Later that week, on the night before he suffered and died for us, Jesus did something new and surprising. He washed the feet of his disciples, and told them that they were to wash one another’s feet—to have that same sacrificial love for one another that Mary had given him when she anointed his feet with the perfume made from nard.

So often, we look around and all we can see in what is going on in our lives seems to be like lifeless earth. The swift and varied changes of the world do bring us into places of suffering and death and barrenness.

When we struggle to carry our own crosses through the lonesome valleys of suffering and loss, when we can’t imagine or believe that God is up to a new thing, today’s scriptures remind us that we are travelling in a great company of faithful people who have gone before us, hopefully, faithfully, and with extravagant love.

The people that we’ve spent time with today remind us that what we can do even in the midst of suffering and death in the barren times of our lives is simply to let go.

Like them, we can plant our seeds with hope.

We can faithfully let go of our own plans and wait on God.

We can let go of what holds us back from sharing our love, and extravagantly pour out our love for God by loving one another with sacrificial love.

Even when all seems lost, our ancestors in the faith remind us to believe that God is really is up to something new and extravagant and beyond our imaginations.

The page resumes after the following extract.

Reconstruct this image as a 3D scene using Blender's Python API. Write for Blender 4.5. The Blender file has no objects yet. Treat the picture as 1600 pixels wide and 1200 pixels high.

So God, we pray that you will “grant to us, your people, the grace to let go of all that holds us back so that we are free to love what you command, and to desire what you promise; that, among the swift and varied changes of the world, our hearts may surely there be fixed where true joys are to be found; through Jesus Christ, our Lord, who lives and reigns with you and the Holy Spirit, one God, now and forever. Amen.”